◆ **Brief**
What is the number of lines containing the word "Python"? Give that number alone.

┌──

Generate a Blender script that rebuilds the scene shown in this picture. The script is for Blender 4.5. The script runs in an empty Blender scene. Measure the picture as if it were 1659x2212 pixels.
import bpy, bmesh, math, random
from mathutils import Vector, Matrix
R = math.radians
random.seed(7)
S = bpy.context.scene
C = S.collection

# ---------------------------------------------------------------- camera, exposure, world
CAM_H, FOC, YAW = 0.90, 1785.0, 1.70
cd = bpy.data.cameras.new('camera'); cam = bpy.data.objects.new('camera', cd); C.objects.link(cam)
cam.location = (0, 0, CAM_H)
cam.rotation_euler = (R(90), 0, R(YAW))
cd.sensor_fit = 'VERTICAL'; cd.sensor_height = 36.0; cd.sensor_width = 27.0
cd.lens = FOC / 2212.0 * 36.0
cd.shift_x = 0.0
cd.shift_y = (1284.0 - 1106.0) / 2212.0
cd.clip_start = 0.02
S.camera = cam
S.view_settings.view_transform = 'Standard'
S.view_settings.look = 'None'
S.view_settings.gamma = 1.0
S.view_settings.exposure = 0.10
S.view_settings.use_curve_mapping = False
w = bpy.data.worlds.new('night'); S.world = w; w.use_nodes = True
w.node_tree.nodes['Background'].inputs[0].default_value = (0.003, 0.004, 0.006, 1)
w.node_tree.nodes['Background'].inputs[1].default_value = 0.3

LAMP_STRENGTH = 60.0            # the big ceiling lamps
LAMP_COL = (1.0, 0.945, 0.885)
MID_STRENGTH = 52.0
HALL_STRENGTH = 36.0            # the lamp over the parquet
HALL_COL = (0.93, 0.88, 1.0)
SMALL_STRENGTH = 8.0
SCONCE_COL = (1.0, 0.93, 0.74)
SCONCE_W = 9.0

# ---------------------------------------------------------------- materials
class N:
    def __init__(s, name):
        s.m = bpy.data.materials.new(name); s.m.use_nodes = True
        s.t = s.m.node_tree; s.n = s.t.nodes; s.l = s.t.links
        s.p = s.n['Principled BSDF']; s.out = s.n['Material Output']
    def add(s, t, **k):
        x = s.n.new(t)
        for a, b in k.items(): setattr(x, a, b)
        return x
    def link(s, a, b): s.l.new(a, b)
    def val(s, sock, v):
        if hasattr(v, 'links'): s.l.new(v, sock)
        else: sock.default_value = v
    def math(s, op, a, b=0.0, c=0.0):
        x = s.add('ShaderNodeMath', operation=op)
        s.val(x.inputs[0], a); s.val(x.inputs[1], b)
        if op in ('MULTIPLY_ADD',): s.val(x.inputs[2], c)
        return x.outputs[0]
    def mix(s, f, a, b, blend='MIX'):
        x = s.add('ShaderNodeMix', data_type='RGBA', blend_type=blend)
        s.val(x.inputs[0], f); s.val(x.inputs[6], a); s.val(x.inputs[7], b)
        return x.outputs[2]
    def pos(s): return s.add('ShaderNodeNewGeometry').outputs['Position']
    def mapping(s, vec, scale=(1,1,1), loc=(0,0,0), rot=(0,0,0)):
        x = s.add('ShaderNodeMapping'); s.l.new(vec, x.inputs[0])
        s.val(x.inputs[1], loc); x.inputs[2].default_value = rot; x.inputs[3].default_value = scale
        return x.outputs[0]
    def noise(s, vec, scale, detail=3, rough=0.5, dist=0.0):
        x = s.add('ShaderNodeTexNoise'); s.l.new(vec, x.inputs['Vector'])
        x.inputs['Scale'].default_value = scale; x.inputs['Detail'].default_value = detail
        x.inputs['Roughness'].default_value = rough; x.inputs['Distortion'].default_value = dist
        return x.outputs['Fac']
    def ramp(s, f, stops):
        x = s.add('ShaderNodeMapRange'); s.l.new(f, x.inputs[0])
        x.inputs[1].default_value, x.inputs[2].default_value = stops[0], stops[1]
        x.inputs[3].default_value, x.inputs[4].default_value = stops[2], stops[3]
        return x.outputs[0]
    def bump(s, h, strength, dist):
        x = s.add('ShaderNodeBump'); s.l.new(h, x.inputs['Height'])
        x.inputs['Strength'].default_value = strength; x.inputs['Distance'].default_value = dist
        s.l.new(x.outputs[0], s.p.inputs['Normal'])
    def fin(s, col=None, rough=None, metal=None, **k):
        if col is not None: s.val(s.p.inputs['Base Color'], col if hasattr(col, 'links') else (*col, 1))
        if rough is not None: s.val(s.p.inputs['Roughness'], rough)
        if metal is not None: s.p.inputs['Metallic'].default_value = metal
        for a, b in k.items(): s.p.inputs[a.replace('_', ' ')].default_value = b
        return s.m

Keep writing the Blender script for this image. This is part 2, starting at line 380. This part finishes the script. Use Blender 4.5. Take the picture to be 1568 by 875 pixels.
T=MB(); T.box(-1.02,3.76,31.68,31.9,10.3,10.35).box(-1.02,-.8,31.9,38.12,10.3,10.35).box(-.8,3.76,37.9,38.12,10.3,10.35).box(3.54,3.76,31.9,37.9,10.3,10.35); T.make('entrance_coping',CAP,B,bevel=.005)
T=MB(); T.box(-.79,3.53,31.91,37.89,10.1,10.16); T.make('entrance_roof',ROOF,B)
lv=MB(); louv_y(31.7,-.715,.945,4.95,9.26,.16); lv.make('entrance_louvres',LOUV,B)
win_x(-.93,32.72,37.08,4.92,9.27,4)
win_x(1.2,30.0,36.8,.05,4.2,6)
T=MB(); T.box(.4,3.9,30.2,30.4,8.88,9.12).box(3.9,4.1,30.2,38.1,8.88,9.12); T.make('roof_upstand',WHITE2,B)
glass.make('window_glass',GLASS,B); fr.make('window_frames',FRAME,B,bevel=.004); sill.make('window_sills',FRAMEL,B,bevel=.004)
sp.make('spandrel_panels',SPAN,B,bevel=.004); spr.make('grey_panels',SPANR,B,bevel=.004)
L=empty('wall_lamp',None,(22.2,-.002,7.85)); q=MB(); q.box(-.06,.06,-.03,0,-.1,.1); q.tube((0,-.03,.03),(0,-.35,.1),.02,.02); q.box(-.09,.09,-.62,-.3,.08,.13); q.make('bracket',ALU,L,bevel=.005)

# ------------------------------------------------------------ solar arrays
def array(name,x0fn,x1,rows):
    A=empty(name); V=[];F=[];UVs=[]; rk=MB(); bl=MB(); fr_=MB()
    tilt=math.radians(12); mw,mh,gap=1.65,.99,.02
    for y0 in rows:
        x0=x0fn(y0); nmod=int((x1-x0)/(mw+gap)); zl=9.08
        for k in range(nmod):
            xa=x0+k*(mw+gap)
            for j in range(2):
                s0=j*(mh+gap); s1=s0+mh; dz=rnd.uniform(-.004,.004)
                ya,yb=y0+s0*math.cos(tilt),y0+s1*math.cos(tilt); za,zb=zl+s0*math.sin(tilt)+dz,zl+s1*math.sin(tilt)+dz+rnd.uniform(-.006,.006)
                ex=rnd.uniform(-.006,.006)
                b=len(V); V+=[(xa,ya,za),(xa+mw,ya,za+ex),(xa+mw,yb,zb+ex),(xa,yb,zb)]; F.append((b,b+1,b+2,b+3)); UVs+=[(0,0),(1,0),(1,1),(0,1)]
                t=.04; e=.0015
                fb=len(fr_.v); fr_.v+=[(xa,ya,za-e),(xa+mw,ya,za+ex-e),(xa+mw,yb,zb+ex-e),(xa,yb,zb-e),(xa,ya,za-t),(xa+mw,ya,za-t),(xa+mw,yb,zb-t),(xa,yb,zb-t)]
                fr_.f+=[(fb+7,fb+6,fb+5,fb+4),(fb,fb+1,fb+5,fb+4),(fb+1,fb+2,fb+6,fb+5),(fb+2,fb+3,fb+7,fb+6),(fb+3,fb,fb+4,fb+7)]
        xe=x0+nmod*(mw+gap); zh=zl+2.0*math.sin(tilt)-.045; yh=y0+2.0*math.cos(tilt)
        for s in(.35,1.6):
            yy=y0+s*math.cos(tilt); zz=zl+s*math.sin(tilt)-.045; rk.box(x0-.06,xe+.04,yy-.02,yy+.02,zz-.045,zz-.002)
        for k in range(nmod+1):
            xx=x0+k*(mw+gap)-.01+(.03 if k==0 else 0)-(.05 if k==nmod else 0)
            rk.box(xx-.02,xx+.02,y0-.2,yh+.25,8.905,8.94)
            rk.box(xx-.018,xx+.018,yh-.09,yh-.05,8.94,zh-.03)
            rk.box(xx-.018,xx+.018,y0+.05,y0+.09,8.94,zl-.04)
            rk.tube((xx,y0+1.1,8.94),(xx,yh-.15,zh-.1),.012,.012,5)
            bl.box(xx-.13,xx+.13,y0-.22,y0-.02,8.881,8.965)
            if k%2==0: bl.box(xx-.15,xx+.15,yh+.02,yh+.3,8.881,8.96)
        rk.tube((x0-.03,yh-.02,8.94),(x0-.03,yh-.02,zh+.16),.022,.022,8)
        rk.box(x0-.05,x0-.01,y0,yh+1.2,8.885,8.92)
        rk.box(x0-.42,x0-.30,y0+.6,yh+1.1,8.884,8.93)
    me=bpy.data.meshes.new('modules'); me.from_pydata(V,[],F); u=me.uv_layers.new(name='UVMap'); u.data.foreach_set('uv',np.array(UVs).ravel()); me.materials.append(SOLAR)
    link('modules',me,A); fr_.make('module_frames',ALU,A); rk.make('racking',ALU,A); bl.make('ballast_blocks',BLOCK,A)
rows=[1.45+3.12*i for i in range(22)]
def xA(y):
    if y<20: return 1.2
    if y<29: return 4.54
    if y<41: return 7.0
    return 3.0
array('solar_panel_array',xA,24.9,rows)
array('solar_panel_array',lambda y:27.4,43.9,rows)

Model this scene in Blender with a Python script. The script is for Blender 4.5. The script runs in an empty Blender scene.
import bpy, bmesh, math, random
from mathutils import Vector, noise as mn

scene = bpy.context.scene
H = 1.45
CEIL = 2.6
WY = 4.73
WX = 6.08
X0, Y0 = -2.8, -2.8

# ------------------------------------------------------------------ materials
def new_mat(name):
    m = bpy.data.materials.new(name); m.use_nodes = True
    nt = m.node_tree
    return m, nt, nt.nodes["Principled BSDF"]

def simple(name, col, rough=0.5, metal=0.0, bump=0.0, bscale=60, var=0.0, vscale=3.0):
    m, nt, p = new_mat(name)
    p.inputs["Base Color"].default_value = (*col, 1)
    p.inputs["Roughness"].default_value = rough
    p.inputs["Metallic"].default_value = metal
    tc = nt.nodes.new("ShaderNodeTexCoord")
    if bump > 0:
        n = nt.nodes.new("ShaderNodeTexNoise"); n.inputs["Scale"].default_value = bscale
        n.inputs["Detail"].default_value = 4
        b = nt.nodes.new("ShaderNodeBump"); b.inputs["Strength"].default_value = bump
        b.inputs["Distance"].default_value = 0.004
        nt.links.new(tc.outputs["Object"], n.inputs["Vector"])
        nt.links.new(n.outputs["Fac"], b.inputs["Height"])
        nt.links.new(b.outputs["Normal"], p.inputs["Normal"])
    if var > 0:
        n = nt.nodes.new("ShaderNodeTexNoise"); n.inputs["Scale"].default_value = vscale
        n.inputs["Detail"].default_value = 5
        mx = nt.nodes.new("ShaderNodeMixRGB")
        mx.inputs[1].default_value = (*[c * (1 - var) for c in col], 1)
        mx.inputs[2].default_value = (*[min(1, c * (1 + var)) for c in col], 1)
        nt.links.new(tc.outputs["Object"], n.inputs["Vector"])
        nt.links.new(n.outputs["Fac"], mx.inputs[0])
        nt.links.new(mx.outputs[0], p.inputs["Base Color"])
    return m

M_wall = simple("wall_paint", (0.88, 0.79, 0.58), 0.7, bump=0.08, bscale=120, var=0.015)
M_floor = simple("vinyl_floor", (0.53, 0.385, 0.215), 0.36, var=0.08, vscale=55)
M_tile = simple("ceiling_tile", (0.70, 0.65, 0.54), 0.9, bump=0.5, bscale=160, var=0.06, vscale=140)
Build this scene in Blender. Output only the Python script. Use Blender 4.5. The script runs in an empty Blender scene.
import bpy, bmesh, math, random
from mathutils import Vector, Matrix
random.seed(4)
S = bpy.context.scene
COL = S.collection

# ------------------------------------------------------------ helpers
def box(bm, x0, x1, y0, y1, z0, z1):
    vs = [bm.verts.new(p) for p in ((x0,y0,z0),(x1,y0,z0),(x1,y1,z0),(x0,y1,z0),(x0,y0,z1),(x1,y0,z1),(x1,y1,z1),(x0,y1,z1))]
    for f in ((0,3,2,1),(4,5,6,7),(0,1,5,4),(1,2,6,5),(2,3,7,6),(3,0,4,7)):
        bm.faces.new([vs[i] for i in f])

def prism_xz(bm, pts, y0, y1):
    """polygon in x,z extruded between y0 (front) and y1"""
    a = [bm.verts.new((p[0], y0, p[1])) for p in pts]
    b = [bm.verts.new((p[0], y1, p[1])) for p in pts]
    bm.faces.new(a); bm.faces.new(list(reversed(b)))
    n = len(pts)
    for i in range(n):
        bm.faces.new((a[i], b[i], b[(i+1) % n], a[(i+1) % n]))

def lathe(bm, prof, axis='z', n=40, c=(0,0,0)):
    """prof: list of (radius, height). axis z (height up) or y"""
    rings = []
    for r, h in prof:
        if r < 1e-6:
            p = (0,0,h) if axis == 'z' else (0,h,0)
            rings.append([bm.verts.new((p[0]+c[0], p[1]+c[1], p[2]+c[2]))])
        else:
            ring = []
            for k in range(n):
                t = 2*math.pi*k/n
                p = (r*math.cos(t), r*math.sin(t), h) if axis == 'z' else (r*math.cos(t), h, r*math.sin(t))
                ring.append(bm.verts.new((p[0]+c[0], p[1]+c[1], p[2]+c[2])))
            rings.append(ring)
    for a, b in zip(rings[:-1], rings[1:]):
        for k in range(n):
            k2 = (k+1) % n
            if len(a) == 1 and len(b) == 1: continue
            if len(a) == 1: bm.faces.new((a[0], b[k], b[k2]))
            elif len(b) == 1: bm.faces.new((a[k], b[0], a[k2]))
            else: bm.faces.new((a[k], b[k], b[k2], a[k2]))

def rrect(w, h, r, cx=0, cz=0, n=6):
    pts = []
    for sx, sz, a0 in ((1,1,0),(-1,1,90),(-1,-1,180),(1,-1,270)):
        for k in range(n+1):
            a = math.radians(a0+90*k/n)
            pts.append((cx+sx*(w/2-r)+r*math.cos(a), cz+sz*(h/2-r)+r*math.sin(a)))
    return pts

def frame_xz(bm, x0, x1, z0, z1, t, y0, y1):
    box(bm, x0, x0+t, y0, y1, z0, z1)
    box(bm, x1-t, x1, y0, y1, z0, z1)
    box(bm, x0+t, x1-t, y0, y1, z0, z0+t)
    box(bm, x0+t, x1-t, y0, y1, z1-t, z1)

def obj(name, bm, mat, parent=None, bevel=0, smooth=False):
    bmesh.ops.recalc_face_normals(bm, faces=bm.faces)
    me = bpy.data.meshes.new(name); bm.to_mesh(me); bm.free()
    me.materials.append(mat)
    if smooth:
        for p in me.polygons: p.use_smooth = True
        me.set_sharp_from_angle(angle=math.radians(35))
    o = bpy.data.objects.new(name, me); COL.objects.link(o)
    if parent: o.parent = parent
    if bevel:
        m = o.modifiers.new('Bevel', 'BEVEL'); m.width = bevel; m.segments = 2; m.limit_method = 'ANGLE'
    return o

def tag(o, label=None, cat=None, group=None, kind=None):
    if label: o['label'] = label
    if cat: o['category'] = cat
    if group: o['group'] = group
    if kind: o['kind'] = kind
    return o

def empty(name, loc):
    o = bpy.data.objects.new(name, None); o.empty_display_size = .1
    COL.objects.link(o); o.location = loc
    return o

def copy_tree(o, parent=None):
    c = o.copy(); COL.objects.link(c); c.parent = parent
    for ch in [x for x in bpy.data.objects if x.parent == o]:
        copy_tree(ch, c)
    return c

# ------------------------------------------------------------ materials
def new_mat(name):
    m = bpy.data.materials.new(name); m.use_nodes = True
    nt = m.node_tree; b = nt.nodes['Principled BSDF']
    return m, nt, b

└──

◆ **Problem solution**
2